[Start]

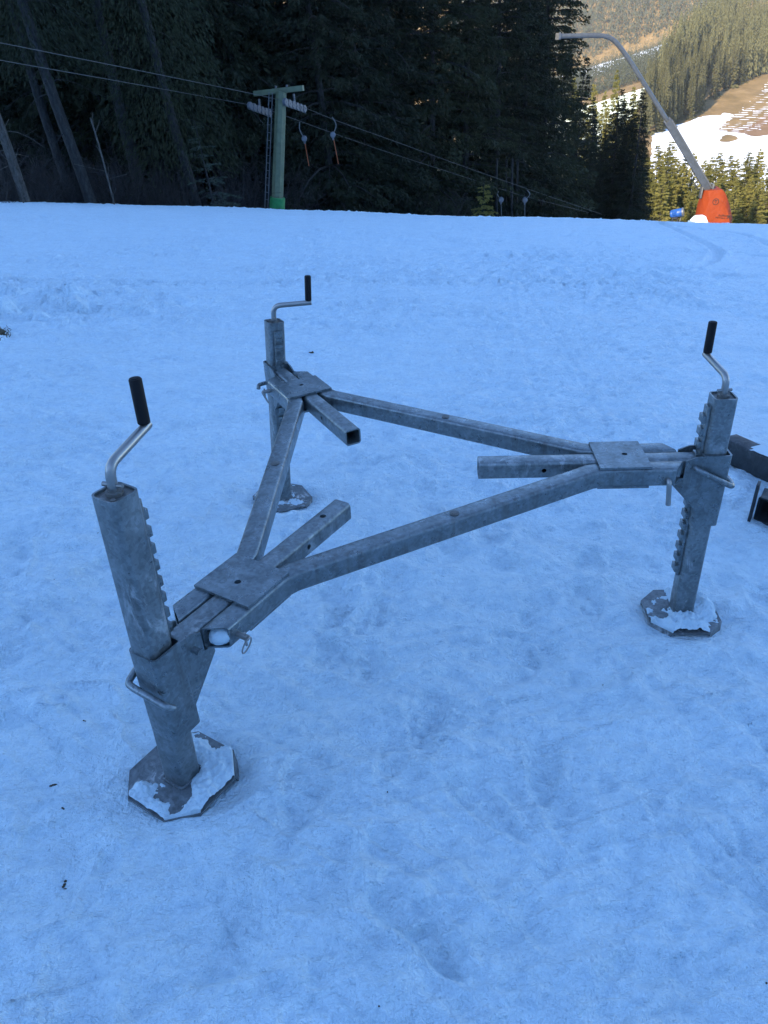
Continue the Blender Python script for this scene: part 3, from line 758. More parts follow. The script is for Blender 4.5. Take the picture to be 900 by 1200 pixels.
# beams: straight runs with a two-step bend at each corner and slanted ends
def beam_path():
    c, s = math.cos(PHI), math.sin(PHI)
    M0, M1 = corner(0), corner(1)
    A = [M0 @ Vector((r, T0*-1 if False else -T0, 0)) for r in (.969, RB+.035)]
    return A
def cpt(k, r, y, z=ZB):
    return Matrix.Rotation(PHI-k*2*math.pi/3, 4, 'Z') @ Vector((r, y, z))
# looking inward from corner k, the beam to corner k+1 leaves on one side: choose the side nearer that corner
sgn = 1 if (cpt(0, RB, T0)-cpt(1, RB, 0)).length < (cpt(0, RB, -T0)-cpt(1, RB, 0)).length else -1
A_end, A_b = cpt(0, .969, sgn*T0), cpt(0, RB, sgn*T0)
B_end, B_b = cpt(1, .969, -sgn*T0), cpt(1, RB, -sgn*T0)
dA, dB, dm = (A_b-A_end).normalized(), (B_b-B_end).normalized(), (B_b-A_b).normalized()
bl = .028
path = [A_end, A_b-dA*bl, A_b+dm*bl, B_b-dm*bl, B_b-dB*bl, B_end]
bm = bmesh.new()
# ends slanted so the edge beside the arm is longer
side0 = dA.cross(Vector((0, 0, 1))).normalized()
inner0 = 1 if (cpt(0, .969, 0)-A_end).dot(side0) > 0 else -1
tube(bm, path, TW, TW+.002, .0105, .005, e0=-inner0*.62, e1=0)
bm.verts.ensure_lookup_table()
# slant of the far end (mirrors the first)
side1 = (-dB).cross(Vector((0, 0, 1))).normalized()
inner1 = 1 if (cpt(1, .969, 0)-B_end).dot(side1) > 0 else -1
for v in bm.verts:
    d = v.co-B_end
    if abs(d.dot(dB)) < 1e-4 and d.length < .06: v.co += -dB*(d.dot(side1)*inner1*.62)
beam_me = finish(bm, 'beam', M_GALV)
mid = (A_b+B_b)/2
beam_me = cut_holes(beam_me, [(mid+Vector((0, 0, TW/2)), (0, 0, 1), .008, .012)])
for k in range(3):
    o = part('beam', beam_me, Matrix.Translation((0, 0, -fz)) @ Matrix.Rotation(-k*2*math.pi/3, 4, 'Z'))
    bm = bmesh.new(); rod(bm, [mid+Vector((0, 0, TW/2+.0012)), mid+Vector((0, 0, TW/2+.004))], .015, 18); rod(bm, [mid+Vector((0, 0, TW/2+.0035)), mid+Vector((0, 0, TW/2+.0055))], .009, 18)
    part('bolt', finish(bm, 'bolt', M_GALV_W), Matrix.Identity(4), o)
# corner plates, top and bottom, with a hole
bm = bmesh.new(); prism(bm, [(.698, -.096), (.869, -.096), (.869, .096), (.698, .096)], 'z', ZB+TW/2+.0015, ZB+TW/2+.0095)
for r_, y_ in ((.715, -.075), (.715, .075), (.852, -.075), (.852, .075)): rod(bm, [(r_, y_, ZB+TW/2+.009), (r_, y_, ZB+TW/2+.0108)], .006, 12)
pl = cut_holes(finish(bm, 'corner_plate', M_GALV), [((.80, 0, ZB+TW/2+.005), (0, 0, 1), .0095, .02)])
bm = bmesh.new(); prism(bm, [(.698, -.092), (.869, -.092), (.869, .092), (.698, .092)], 'z', ZB-TW/2-.0095, ZB-TW/2-.0015)
plb = finish(bm, 'bottom_plate', M_GALV)
# slide arm with sleeve, gussets and pins
bm = bmesh.new(); tube(bm, [(.302, 0, ZB), (1.053, 0, ZB)], .0645, .0645, .013, .0055)
arm0 = finish(bm, 'slide_arm', M_GALV_OX); arm_plain = cut_holes(arm0.copy(), [((.525, 0, ZB), (0, 1, 0), .0085, .06)])
arm_me = cut_holes(arm0, [((.405, 0, ZB+.032), (0, 0, 1), .010, .012), ((.525, 0, ZB), (0, 1, 0), .0085, .06)])
bm = bmesh.new(); tube(bm, [(1.1, 0, .350), (1.1, 0, .628)], .094, .094, .013, .0065, up=(1, 0, 0), seg=4); sleeve_me = finish(bm, 'sleeve', M_GALV)
bm = bmesh.new()
gp = [(1.067, .627), (1.03, .625), (.995, .610), (.995, .547), (.962, .543), (.962, .520), (1.067, .405)]
prism(bm, gp, 'y', .0400, .0462); prism(bm, gp, 'y', -.0462, -.0400)
prism(bm, [(.964, .5445), (.967, .517), (1.0515, .424), (1.0515, .5445)], 'y', -.0397, .0397)
gus_me = finish(bm, 'gusset', M_GALV)
bm = bmesh.new()   # lock rod: through the sleeve, along its left side (-y is left), across the outer face
rod(bm, fillet([(1.027, .068, .575), (1.027, -.063, .588), (1.06, -.066, .572), (1.158, -.066, .520), (1.163, -.04, .520), (1.163, .075, .512), (1.150, .082, .500)], .022), .0095, 12)
lock_me = finish(bm, 'lock_rod', M_GALV)
bm = bmesh.new(); rod(bm, fillet([(.925, .135, .573), (.925, -.116, .573), (.934, -.118, .485)], .018), .0085, 12); hitch_me = finish(bm, 'hitch_pin', M_CRANK)
bm = bmesh.new()
rod(bm, [(.925+.026*math.cos(a)*.6, .126+.012*math.sin(a), .553+.030*math.sin(a)-.008) for a in np.linspace(0, 2*math.pi, 25)], .0022, 6)
rod(bm, [(.925, .126, .588), (.925, .126, .545)], .0035, 8); ring_me = finish(bm, 'linch_pin', M_CRANK)
# leg, local: z along the leg from the foot, x outward
LEGL = .9015
bm = bmesh.new(); tube(bm, [(0, 0, .004), (0, 0, LEGL)], .076, .076, .017, .005, up=(1, 0, 0), seg=5); leg_me = finish(bm, 'leg', M_GALV_OX)
bm = bmesh.new(); prism(bm, rrect(.0655, .0655, .008), 'z', LEGL-.014, LEGL-.006); rod(bm, [(0, 0, LEGL-.006), (0, 0, LEGL+.004)], .019, 16)
rod(bm, [(.022, .02, LEGL-.006), (.022, .02, LEGL-.001)], .006, 8); cap_me = finish(bm, 'cap', M_GALV_W)
def rack():
    bm = bmesh.new(); z = .205; n = 0
    box(bm, -.0490, -.0382, -.019, .019, .19, LEGL-.035, .001)
    while z < LEGL-.05:
        box(bm, -.0600, -.0485, -.0187, .0187, z, z+.027, .0018); z += .0465
    return finish(bm, 'rack', M_GALV)
rack_me = rack()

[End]

* Task statement *
Using the material above, return every line exactly as it appears, minus the pictures.

* Finished exercise *
Continue the Blender Python script for this scene: part 3, from line 758. More parts follow. The script is for Blender 4.5. Take the picture to be 900 by 1200 pixels.
# beams: straight runs with a two-step bend at each corner and slanted ends
def beam_path():
    c, s = math.cos(PHI), math.sin(PHI)
    M0, M1 = corner(0), corner(1)
    A = [M0 @ Vector((r, T0*-1 if False else -T0, 0)) for r in (.969, RB+.035)]
    return A
def cpt(k, r, y, z=ZB):
    return Matrix.Rotation(PHI-k*2*math.pi/3, 4, 'Z') @ Vector((r, y, z))
# looking inward from corner k, the beam to corner k+1 leaves on one side: choose the side nearer that corner
sgn = 1 if (cpt(0, RB, T0)-cpt(1, RB, 0)).length < (cpt(0, RB, -T0)-cpt(1, RB, 0)).length else -1
A_end, A_b = cpt(0, .969, sgn*T0), cpt(0, RB, sgn*T0)
B_end, B_b = cpt(1, .969, -sgn*T0), cpt(1, RB, -sgn*T0)
dA, dB, dm = (A_b-A_end).normalized(), (B_b-B_end).normalized(), (B_b-A_b).normalized()
bl = .028
path = [A_end, A_b-dA*bl, A_b+dm*bl, B_b-dm*bl, B_b-dB*bl, B_end]
bm = bmesh.new()
# ends slanted so the edge beside the arm is longer
side0 = dA.cross(Vector((0, 0, 1))).normalized()
inner0 = 1 if (cpt(0, .969, 0)-A_end).dot(side0) > 0 else -1
tube(bm, path, TW, TW+.002, .0105, .005, e0=-inner0*.62, e1=0)
bm.verts.ensure_lookup_table()
# slant of the far end (mirrors the first)
side1 = (-dB).cross(Vector((0, 0, 1))).normalized()
inner1 = 1 if (cpt(1, .969, 0)-B_end).dot(side1) > 0 else -1
for v in bm.verts:
    d = v.co-B_end
    if abs(d.dot(dB)) < 1e-4 and d.length < .06: v.co += -dB*(d.dot(side1)*inner1*.62)
beam_me = finish(bm, 'beam', M_GALV)
mid = (A_b+B_b)/2
beam_me = cut_holes(beam_me, [(mid+Vector((0, 0, TW/2)), (0, 0, 1), .008, .012)])
for k in range(3):
    o = part('beam', beam_me, Matrix.Translation((0, 0, -fz)) @ Matrix.Rotation(-k*2*math.pi/3, 4, 'Z'))
    bm = bmesh.new(); rod(bm, [mid+Vector((0, 0, TW/2+.0012)), mid+Vector((0, 0, TW/2+.004))], .015, 18); rod(bm, [mid+Vector((0, 0, TW/2+.0035)), mid+Vector((0, 0, TW/2+.0055))], .009, 18)
    part('bolt', finish(bm, 'bolt', M_GALV_W), Matrix.Identity(4), o)
# corner plates, top and bottom, with a hole
bm = bmesh.new(); prism(bm, [(.698, -.096), (.869, -.096), (.869, .096), (.698, .096)], 'z', ZB+TW/2+.0015, ZB+TW/2+.0095)
for r_, y_ in ((.715, -.075), (.715, .075), (.852, -.075), (.852, .075)): rod(bm, [(r_, y_, ZB+TW/2+.009), (r_, y_, ZB+TW/2+.0108)], .006, 12)
pl = cut_holes(finish(bm, 'corner_plate', M_GALV), [((.80, 0, ZB+TW/2+.005), (0, 0, 1), .0095, .02)])
bm = bmesh.new(); prism(bm, [(.698, -.092), (.869, -.092), (.869, .092), (.698, .092)], 'z', ZB-TW/2-.0095, ZB-TW/2-.0015)
plb = finish(bm, 'bottom_plate', M_GALV)
# slide arm with sleeve, gussets and pins
bm = bmesh.new(); tube(bm, [(.302, 0, ZB), (1.053, 0, ZB)], .0645, .0645, .013, .0055)
arm0 = finish(bm, 'slide_arm', M_GALV_OX); arm_plain = cut_holes(arm0.copy(), [((.525, 0, ZB), (0, 1, 0), .0085, .06)])
arm_me = cut_holes(arm0, [((.405, 0, ZB+.032), (0, 0, 1), .010, .012), ((.525, 0, ZB), (0, 1, 0), .0085, .06)])
bm = bmesh.new(); tube(bm, [(1.1, 0, .350), (1.1, 0, .628)], .094, .094, .013, .0065, up=(1, 0, 0), seg=4); sleeve_me = finish(bm, 'sleeve', M_GALV)
bm = bmesh.new()
gp = [(1.067, .627), (1.03, .625), (.995, .610), (.995, .547), (.962, .543), (.962, .520), (1.067, .405)]
prism(bm, gp, 'y', .0400, .0462); prism(bm, gp, 'y', -.0462, -.0400)
prism(bm, [(.964, .5445), (.967, .517), (1.0515, .424), (1.0515, .5445)], 'y', -.0397, .0397)
gus_me = finish(bm, 'gusset', M_GALV)
bm = bmesh.new()   # lock rod: through the sleeve, along its left side (-y is left), across the outer face
rod(bm, fillet([(1.027, .068, .575), (1.027, -.063, .588), (1.06, -.066, .572), (1.158, -.066, .520), (1.163, -.04, .520), (1.163, .075, .512), (1.150, .082, .500)], .022), .0095, 12)
lock_me = finish(bm, 'lock_rod', M_GALV)
bm = bmesh.new(); rod(bm, fillet([(.925, .135, .573), (.925, -.116, .573), (.934, -.118, .485)], .018), .0085, 12); hitch_me = finish(bm, 'hitch_pin', M_CRANK)
bm = bmesh.new()
rod(bm, [(.925+.026*math.cos(a)*.6, .126+.012*math.sin(a), .553+.030*math.sin(a)-.008) for a in np.linspace(0, 2*math.pi, 25)], .0022, 6)
rod(bm, [(.925, .126, .588), (.925, .126, .545)], .0035, 8); ring_me = finish(bm, 'linch_pin', M_CRANK)
# leg, local: z along the leg from the foot, x outward
LEGL = .9015
bm = bmesh.new(); tube(bm, [(0, 0, .004), (0, 0, LEGL)], .076, .076, .017, .005, up=(1, 0, 0), seg=5); leg_me = finish(bm, 'leg', M_GALV_OX)
bm = bmesh.new(); prism(bm, rrect(.0655, .0655, .008), 'z', LEGL-.014, LEGL-.006); rod(bm, [(0, 0, LEGL-.006), (0, 0, LEGL+.004)], .019, 16)
rod(bm, [(.022, .02, LEGL-.006), (.022, .02, LEGL-.001)], .006, 8); cap_me = finish(bm, 'cap', M_GALV_W)
def rack():
    bm = bmesh.new(); z = .205; n = 0
    box(bm, -.0490, -.0382, -.019, .019, .19, LEGL-.035, .001)
    while z < LEGL-.05:
        box(bm, -.0600, -.0485, -.0187, .0187, z, z+.027, .0018); z += .0465
    return finish(bm, 'rack', M_GALV)
rack_me = rack()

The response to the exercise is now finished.